■ STATED PROBLEM: Only the lines from the start of the data through the line with "sin, cos = math.sin, math.cos" belong in the copy. Restate them word for word, minus the pictures.

■ DATA BLOCK:
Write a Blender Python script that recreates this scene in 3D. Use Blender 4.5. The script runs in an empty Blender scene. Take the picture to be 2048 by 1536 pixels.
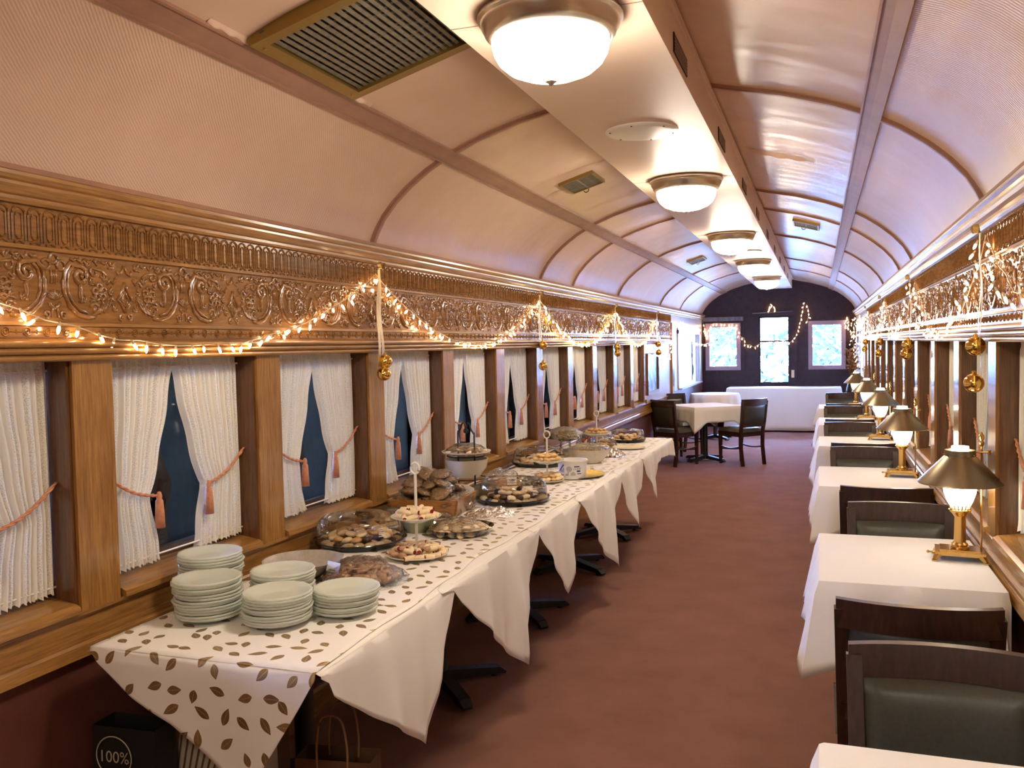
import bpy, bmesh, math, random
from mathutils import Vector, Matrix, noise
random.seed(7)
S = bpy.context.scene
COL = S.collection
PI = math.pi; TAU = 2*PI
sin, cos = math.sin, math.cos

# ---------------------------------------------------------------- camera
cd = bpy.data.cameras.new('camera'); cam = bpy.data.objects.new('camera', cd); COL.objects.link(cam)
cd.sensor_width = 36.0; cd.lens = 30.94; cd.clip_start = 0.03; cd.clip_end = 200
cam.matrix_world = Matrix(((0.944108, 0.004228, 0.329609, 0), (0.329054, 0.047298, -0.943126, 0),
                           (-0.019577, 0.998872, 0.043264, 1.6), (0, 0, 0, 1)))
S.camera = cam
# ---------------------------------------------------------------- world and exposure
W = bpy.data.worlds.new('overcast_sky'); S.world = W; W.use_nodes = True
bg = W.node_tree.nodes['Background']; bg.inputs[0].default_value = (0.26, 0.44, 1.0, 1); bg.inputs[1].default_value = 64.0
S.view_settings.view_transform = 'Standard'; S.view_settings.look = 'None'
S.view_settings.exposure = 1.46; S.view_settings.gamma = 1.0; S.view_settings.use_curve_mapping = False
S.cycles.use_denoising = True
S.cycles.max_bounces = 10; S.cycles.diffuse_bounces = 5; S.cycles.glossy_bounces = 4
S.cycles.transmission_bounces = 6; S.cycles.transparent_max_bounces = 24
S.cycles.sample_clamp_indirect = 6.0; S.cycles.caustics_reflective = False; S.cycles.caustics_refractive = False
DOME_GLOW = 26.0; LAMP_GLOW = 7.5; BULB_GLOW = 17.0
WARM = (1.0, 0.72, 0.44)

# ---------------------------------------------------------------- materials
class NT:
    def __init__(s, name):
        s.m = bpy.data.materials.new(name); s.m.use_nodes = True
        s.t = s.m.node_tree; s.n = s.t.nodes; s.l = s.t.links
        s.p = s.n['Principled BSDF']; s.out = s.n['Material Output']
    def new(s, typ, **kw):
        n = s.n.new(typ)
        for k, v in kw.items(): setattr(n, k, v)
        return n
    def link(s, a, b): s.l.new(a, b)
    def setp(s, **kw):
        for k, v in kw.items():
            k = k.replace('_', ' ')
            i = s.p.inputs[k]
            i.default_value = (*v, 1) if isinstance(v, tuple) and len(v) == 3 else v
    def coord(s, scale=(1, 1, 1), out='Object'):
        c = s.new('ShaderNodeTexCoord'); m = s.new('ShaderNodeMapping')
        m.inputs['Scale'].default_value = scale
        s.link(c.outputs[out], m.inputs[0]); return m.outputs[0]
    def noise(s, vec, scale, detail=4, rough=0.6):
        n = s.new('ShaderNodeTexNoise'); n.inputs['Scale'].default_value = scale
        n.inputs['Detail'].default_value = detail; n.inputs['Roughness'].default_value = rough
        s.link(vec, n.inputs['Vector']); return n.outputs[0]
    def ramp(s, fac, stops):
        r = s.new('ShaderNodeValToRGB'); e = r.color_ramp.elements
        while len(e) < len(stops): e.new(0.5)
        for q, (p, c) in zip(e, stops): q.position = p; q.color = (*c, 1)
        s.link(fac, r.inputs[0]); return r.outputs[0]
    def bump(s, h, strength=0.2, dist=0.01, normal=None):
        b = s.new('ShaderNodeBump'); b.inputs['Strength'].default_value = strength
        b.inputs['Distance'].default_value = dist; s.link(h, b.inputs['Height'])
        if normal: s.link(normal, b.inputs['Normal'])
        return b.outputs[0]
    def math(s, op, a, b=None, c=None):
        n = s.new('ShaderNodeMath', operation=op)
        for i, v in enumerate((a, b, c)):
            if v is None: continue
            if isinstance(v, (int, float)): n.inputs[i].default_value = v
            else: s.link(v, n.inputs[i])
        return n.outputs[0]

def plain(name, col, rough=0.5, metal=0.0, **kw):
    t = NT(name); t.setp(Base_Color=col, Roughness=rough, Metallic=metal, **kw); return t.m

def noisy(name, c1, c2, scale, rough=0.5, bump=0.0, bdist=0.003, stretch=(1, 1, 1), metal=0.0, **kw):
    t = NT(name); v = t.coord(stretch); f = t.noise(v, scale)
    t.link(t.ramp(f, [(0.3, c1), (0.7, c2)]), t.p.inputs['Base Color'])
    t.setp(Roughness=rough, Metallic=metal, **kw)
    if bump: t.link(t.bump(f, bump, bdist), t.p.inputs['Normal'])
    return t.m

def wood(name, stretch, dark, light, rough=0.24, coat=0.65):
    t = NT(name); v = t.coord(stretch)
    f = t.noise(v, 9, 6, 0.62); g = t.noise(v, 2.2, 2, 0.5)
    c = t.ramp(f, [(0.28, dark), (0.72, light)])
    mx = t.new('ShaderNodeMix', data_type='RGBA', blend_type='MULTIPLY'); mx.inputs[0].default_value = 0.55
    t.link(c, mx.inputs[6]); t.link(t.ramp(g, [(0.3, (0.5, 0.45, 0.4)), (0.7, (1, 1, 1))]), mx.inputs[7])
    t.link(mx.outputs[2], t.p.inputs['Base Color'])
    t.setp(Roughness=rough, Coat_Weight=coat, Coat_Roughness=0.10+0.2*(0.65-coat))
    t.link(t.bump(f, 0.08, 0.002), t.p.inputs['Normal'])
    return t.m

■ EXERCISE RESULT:
Write a Blender Python script that recreates this scene in 3D. Use Blender 4.5. The script runs in an empty Blender scene. Take the picture to be 2048 by 1536 pixels.
import bpy, bmesh, math, random
from mathutils import Vector, Matrix, noise
random.seed(7)
S = bpy.context.scene
COL = S.collection
PI = math.pi; TAU = 2*PI
sin, cos = math.sin, math.cos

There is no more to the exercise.